Check each line of the records below for the string "from", then state how many lines contain it, with no other output.

* [Data entries]:
==*==
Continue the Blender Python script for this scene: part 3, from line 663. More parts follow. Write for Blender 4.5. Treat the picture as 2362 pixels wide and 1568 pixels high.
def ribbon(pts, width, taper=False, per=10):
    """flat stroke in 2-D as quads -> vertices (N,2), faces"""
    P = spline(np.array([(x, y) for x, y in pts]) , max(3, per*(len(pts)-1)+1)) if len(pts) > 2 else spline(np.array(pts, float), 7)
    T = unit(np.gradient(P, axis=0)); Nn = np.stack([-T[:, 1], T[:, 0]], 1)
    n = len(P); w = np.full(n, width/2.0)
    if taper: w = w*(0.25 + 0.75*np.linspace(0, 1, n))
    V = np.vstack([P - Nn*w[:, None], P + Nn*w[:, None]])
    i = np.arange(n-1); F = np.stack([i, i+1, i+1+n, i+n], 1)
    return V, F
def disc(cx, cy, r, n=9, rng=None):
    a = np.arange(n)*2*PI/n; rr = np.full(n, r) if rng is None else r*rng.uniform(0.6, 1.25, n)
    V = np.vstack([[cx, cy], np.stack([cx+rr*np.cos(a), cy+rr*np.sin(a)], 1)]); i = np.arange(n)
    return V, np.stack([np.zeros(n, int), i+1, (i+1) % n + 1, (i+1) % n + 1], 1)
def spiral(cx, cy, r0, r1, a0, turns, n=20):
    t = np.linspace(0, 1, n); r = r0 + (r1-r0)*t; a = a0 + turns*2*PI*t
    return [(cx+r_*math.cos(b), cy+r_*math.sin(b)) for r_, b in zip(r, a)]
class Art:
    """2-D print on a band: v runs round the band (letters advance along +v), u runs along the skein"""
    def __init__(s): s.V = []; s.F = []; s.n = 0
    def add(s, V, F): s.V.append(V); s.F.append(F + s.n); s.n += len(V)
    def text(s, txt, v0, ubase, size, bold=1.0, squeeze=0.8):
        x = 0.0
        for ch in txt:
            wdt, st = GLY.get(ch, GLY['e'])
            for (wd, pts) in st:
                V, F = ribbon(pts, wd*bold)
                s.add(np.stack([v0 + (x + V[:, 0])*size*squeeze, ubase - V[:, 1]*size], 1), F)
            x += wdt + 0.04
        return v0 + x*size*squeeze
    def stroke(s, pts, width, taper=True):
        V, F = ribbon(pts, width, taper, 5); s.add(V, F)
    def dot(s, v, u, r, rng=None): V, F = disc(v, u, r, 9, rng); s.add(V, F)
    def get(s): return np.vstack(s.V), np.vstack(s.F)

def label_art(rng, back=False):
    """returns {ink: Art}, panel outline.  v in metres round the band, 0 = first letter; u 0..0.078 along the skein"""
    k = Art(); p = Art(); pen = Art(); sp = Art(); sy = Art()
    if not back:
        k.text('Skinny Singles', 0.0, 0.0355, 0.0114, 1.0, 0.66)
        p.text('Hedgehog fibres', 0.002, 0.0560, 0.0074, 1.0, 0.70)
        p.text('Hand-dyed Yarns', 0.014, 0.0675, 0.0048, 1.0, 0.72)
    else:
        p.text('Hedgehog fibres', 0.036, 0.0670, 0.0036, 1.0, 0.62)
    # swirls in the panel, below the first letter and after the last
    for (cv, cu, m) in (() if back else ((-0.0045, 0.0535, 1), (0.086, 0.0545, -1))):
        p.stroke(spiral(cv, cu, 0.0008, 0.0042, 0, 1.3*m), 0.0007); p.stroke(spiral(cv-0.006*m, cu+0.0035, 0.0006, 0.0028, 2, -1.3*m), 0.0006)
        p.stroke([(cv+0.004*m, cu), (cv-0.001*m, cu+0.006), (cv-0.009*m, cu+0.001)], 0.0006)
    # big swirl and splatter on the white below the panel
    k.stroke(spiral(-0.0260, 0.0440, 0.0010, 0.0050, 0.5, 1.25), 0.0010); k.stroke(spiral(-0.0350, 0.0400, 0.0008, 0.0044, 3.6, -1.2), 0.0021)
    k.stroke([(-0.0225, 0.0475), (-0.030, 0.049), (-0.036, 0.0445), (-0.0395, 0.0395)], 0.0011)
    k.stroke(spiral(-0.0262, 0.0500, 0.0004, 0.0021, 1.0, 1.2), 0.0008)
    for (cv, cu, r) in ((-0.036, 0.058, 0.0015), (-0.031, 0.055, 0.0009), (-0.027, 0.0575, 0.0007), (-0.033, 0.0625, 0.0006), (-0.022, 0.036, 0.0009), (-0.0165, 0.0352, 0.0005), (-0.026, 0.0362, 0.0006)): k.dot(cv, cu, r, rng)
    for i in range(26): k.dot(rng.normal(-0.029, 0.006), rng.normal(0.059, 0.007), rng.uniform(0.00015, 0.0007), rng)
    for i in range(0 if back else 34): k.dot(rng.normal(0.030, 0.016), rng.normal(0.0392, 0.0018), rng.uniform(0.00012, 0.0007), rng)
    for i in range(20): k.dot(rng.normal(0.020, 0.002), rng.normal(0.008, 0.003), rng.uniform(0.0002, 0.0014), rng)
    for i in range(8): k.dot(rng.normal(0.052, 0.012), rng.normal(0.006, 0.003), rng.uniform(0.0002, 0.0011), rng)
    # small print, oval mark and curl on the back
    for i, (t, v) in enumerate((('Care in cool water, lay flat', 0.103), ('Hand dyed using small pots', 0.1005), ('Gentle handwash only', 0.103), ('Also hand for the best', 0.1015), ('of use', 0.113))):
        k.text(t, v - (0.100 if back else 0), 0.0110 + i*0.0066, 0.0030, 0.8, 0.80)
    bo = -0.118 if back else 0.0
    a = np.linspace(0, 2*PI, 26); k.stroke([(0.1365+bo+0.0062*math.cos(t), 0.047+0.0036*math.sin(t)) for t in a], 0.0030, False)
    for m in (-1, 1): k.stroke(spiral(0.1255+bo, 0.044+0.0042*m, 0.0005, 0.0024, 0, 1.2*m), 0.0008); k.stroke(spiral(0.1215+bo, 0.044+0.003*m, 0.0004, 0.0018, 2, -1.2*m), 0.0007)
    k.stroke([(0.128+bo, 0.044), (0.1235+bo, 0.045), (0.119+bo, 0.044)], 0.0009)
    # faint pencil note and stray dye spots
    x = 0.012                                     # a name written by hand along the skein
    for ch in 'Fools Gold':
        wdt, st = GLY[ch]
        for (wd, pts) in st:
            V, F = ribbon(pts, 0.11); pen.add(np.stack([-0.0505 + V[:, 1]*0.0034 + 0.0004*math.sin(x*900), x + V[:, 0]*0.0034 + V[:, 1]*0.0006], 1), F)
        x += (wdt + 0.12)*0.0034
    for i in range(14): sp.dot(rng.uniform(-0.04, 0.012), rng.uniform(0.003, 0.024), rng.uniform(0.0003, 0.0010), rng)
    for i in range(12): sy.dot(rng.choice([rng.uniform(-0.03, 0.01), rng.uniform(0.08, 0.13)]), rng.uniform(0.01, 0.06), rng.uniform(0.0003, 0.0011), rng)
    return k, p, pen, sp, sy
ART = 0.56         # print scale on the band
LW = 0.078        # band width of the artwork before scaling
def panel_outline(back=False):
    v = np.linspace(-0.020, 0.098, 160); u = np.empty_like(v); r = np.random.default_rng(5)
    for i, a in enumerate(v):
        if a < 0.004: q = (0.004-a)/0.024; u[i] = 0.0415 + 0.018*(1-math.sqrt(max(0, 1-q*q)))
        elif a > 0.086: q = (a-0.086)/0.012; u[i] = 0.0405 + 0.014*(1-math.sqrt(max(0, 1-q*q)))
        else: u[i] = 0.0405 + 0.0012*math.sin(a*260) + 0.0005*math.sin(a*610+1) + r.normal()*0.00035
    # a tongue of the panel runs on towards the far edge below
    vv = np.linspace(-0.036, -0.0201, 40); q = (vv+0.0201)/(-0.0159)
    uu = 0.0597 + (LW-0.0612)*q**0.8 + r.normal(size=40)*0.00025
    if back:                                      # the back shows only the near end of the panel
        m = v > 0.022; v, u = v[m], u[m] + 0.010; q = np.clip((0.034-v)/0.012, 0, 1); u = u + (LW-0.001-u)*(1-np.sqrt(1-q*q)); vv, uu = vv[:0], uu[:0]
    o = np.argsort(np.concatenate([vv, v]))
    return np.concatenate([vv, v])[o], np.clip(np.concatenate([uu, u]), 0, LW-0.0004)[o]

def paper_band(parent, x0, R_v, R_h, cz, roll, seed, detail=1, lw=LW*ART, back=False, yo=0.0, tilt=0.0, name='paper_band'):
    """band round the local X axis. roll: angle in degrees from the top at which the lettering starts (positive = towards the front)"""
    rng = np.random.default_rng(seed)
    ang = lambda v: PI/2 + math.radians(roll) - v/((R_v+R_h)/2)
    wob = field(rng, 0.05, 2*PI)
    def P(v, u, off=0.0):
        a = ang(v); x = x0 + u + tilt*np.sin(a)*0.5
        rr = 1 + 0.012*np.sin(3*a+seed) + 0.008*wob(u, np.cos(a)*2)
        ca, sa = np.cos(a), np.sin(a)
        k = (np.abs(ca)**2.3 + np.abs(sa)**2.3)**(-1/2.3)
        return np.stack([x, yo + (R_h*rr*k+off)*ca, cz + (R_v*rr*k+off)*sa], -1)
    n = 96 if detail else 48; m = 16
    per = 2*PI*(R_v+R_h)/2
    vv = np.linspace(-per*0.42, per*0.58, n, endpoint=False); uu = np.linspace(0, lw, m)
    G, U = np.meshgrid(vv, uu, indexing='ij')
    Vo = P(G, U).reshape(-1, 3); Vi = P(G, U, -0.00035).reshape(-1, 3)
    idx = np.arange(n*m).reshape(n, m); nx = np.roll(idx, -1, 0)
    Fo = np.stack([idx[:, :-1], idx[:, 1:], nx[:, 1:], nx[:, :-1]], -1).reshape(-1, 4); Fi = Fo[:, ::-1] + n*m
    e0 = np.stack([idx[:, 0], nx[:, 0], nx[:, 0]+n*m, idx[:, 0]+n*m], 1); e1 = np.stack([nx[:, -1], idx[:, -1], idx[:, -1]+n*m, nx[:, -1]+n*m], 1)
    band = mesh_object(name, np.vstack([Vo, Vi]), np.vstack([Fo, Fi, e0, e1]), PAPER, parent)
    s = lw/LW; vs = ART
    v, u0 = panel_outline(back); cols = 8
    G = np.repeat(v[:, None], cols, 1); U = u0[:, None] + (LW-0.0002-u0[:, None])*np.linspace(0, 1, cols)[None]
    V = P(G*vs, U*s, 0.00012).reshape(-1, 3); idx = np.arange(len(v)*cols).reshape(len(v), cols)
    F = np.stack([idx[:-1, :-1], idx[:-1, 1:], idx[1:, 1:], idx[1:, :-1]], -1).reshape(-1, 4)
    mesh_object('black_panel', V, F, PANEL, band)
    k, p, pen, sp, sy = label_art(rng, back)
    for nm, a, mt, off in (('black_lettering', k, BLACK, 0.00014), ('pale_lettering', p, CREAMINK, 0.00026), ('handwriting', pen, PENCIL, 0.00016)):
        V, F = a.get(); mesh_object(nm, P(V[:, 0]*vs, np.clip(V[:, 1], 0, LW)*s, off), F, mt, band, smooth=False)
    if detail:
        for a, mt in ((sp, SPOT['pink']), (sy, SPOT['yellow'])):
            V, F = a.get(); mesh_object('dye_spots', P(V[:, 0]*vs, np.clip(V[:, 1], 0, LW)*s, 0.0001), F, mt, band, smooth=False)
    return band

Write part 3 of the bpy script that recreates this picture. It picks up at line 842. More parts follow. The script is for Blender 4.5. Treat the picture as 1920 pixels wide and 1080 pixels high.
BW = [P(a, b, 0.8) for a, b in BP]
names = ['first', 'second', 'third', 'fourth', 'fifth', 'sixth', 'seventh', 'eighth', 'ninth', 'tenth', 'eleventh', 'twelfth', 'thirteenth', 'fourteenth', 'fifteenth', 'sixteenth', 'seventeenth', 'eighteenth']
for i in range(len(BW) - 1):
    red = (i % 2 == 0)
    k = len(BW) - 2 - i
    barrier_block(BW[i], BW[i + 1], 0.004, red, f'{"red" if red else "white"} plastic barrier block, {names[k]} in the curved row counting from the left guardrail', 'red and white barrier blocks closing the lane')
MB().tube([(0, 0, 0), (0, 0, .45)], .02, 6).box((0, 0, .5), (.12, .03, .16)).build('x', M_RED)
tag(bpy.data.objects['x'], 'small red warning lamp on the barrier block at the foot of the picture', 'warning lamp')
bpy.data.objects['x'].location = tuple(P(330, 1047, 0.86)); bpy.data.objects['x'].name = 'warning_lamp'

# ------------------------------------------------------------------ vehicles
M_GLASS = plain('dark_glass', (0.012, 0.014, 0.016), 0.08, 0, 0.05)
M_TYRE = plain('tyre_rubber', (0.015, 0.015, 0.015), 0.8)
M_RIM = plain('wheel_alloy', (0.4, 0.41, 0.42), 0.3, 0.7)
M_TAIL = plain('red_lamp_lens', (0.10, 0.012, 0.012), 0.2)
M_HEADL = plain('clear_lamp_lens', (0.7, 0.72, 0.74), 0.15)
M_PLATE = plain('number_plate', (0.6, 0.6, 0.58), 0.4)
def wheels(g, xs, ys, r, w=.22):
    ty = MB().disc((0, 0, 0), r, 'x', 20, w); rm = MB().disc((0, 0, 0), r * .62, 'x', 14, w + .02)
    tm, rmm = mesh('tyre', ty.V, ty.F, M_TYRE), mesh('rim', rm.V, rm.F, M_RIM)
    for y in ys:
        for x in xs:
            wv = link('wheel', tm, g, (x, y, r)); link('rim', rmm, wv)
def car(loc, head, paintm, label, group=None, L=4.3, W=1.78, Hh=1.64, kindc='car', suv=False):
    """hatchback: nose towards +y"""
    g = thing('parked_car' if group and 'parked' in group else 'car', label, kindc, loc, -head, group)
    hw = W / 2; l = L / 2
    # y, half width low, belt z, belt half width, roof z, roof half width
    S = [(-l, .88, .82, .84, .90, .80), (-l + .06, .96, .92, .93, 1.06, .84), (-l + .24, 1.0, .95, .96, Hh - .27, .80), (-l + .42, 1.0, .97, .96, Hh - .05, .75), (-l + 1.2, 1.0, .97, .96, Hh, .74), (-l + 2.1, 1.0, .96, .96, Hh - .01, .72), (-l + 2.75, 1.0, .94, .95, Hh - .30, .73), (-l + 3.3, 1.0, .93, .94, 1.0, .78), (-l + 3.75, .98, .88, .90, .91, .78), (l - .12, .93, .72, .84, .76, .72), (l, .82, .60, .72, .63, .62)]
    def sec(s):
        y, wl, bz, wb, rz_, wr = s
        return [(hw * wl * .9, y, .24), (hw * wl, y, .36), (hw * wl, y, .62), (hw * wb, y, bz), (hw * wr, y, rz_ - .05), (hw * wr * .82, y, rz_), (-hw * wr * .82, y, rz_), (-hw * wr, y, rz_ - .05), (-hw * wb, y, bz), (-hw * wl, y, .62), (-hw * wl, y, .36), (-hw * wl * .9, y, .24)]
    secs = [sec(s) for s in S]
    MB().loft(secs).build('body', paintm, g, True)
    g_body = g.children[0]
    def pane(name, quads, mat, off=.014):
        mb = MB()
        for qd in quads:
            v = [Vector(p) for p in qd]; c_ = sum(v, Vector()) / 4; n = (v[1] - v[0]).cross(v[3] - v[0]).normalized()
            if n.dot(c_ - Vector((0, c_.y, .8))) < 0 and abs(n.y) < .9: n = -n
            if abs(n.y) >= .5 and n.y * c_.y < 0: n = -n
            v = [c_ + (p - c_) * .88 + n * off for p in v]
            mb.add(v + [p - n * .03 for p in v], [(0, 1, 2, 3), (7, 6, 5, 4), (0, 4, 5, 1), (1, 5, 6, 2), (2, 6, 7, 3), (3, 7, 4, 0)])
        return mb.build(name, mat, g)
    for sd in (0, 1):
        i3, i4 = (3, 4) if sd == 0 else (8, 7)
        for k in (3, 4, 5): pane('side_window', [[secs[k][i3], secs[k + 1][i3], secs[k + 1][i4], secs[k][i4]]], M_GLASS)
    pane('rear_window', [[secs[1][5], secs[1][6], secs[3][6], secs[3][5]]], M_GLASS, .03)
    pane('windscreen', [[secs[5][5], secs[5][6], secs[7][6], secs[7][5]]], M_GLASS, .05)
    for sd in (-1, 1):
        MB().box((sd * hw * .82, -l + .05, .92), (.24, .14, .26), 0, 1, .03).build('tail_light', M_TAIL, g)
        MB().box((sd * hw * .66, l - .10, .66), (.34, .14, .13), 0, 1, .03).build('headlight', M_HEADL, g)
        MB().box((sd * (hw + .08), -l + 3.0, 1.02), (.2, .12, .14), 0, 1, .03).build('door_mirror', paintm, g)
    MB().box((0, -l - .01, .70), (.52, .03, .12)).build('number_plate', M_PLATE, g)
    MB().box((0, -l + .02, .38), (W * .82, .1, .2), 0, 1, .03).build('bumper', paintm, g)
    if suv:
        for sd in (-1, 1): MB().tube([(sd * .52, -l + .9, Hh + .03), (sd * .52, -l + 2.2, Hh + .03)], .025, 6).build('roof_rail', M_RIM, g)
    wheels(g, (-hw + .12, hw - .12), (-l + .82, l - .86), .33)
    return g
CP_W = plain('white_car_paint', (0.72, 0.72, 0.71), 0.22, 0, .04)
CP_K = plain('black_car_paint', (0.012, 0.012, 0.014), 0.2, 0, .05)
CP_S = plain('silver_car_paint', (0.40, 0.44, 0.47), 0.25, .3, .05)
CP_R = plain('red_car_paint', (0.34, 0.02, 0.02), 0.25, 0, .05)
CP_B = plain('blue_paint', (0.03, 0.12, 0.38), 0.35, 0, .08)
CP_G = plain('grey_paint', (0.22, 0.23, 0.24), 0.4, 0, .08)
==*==
* [Final result]:
3